In a traditional billing scenario, stores take inventory from individual suppliers. For example, a convenience store receives deliveries of beverages, food, candy, milk, and other goods. This store likely purchases only a small amount of each of these products, and thus receives very few discounts from suppliers. The store owner is forced to track each of his accounts separately, and write dozens or hundreds of checks each month for each supplier. The supplier must also deal with a large number of buyers, including invoicing and collecting from each individual business.


A central billing scenario allows companies to buy and sell goods using a much more simple process. Under central billing, a wholesaler acts as the middleman between retailers and suppliers. Each store that works with this wholesaler maintains his own separate account, to which he can bill all inventory for the month. At the end of the month, each supplier sends the wholesaler a single bill for all deliveries to stores this wholesaler represents. The wholesaler in turn sends a single invoice to each store, reflecting all purchases made on that store's account for the entire month.

For individual stores and businesses, central billing greatly simplifies the accounting process each month. The store writes just a single check to the wholesaler instead of writing checks to each supplier. For product suppliers, central billing eliminates the need to collect and process checks from each store, and allows the supplier to process one check from the wholesaler each month.
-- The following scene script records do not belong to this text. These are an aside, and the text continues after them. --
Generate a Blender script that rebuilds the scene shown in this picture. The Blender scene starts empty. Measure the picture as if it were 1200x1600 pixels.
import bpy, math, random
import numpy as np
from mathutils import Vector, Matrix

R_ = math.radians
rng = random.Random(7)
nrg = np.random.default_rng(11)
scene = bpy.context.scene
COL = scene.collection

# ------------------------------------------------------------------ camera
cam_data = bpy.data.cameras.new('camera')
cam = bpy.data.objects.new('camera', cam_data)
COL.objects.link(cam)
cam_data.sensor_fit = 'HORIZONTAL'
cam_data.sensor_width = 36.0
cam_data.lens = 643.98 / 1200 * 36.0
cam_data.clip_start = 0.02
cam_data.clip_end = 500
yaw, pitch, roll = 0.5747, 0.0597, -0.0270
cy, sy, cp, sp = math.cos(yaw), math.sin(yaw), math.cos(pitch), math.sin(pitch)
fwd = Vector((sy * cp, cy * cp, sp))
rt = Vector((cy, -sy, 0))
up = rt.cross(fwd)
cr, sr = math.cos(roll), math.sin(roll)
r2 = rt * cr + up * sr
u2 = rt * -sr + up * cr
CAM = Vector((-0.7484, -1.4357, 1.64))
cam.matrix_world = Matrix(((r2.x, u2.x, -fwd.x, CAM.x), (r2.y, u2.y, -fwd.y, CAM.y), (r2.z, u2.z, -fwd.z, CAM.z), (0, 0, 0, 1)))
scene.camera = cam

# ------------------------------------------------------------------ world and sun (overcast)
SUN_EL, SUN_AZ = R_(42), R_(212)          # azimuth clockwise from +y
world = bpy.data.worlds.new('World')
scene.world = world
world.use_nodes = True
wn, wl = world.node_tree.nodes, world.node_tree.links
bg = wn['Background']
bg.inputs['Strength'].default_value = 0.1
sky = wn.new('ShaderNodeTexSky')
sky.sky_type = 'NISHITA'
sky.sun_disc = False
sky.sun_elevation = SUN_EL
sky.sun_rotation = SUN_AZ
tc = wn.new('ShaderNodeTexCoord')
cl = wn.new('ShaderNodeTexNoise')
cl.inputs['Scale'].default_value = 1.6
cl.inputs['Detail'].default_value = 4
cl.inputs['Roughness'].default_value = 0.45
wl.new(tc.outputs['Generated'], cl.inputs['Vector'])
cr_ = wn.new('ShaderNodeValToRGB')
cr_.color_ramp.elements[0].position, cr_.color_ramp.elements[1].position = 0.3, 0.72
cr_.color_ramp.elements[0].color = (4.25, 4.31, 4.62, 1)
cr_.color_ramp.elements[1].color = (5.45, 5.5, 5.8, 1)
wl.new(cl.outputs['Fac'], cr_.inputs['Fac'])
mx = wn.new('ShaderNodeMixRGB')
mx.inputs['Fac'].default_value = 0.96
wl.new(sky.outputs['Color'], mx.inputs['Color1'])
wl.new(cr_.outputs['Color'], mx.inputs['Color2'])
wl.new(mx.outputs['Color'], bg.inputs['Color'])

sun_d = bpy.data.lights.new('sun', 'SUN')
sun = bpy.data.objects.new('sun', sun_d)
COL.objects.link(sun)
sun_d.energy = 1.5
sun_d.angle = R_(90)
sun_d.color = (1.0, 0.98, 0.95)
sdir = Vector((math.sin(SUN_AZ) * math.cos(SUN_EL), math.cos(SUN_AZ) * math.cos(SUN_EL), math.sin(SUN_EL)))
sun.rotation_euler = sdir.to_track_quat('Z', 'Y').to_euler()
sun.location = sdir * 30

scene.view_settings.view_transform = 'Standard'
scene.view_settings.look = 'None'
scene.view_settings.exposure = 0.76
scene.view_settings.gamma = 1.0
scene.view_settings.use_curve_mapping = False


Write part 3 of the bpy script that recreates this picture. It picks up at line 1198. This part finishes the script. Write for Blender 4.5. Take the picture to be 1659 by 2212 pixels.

By using a wholesaler, suppliers also reduce the time and money spent on collections, as well as their risk of non-payment.

From the supplier's point of view, the wholesaler is buying large quantities of goods compared to the small volumes purchased by individual stores. This encourages suppliers to offer discounts based on these high-volume purchases in an effort to keep the wholesaler's business. These discounts keep prices low and allow stores to remain profitable while still paying the wholesaler for their services.

In many central billing applications, the wholesaler serves as a middleman between supplier and buyer. In some cases, however, this wholesaler may decide to act as a warehouse of sorts. Instead of simply handling invoices, the wholesaler purchases goods in bulk and sells them to stores, resulting in higher profit margins for the wholesale company.